Zero Discharge (Emissions) Methodology

Over the last few years, the members of zero discharge communities and industries have developed a five‐step methodology for implementing Zero Emissions. Pauli’s Breakthroughs (1996) provides a far more comprehensive approach that extends well beyond the manufacturing site. The summary provided here emphasizes the use and impact of a ZD approach at the manufacturing level.

Analyze Throughput

The first step toward achieving Zero Discharge and/or Zero Emissions is an in‐depth review of the industry to see if total throughput is possible. This means determining whether all material inputs can be found in the final product – if there are no wastes, all inputs must have ended up in the product. One of the few industries where this can occur is cement manufacturing. In the Mini‐Case Study 1.1, however, only a small fraction of the nutrients in the grain ends up in beer.

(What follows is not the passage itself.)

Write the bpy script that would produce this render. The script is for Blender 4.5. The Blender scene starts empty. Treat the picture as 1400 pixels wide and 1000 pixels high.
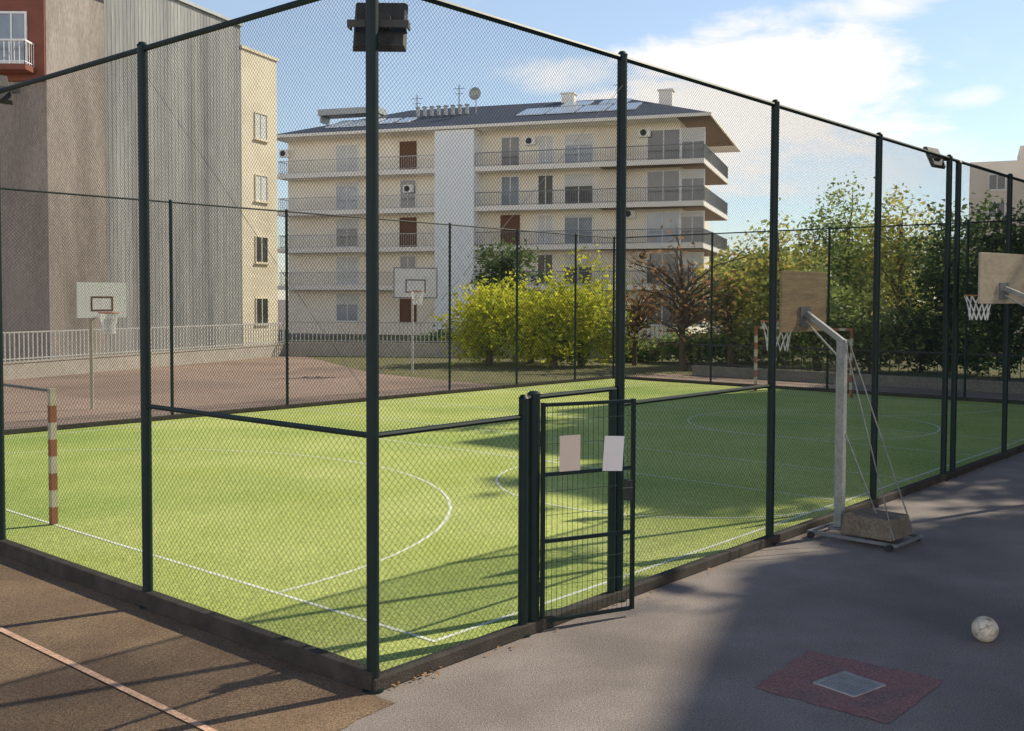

If throughput is not total, the next step is to determine whether the products manufactured can be easily reintegrated into the ecosystem without additional costs for processing, energy, or transportation. However, since this is rarely possible, most industries will not achieve Zero Discharge unilaterally.

Process and product design engineers will probably find their first opportunities by meeting with their traditional clients, analyzing each client’s throughput, and looking for opportunities for pollution prevention and waste minimization that the client’s in‐house experts may not have seen. The analysis would include evaluating products and services presently being produced, processes and materials used, and management of environmental issues including energy efficiency, as well as clarifying the full scope of emissions.

1.10.2 Inventory Inputs and Outputs

Once the initial analysis has determined that total throughput is not possible, and that wastes will be generated, the next step is to assess the industry’s inputs and outputs, and to inventory all the outputs (“wastes”). A diagram of the inputs and outputs of a system like that of Figures 1.21.5, and 1.6 are then used to compile basic overview of the company’s resources and needs. From this information, design engineers and process specialists can attempt to modify the manufacturing process so that it can become a Zero Emissions system.

Extracting raw materials and processing them imposes significant environmental burdens. An analysis of the industrial metabolism of the product (i.e. its input, materials use, and life cycle expectancy) will help determine the path of least environmental impact. Some materials choices will yield better throughput or by‐products that are more suited for use as an input for another industry.

Additional audits and inventories may be needed to determine manufacturing efficiency by percentage of input wasted, to quantify amounts of waste landfill by type of material, to account for amounts of materials collected for recycling, and to identify major emissions of waste heat and the site and amounts of wastewater discharges. Analysis of these outputs may reveal the most effective ways to reuse these outputs and help to determine which industries could use the wastes as raw materials. For example, at the Namibian brewery, spent grain, excess heat, and wastewater all have potential uses in producing food items.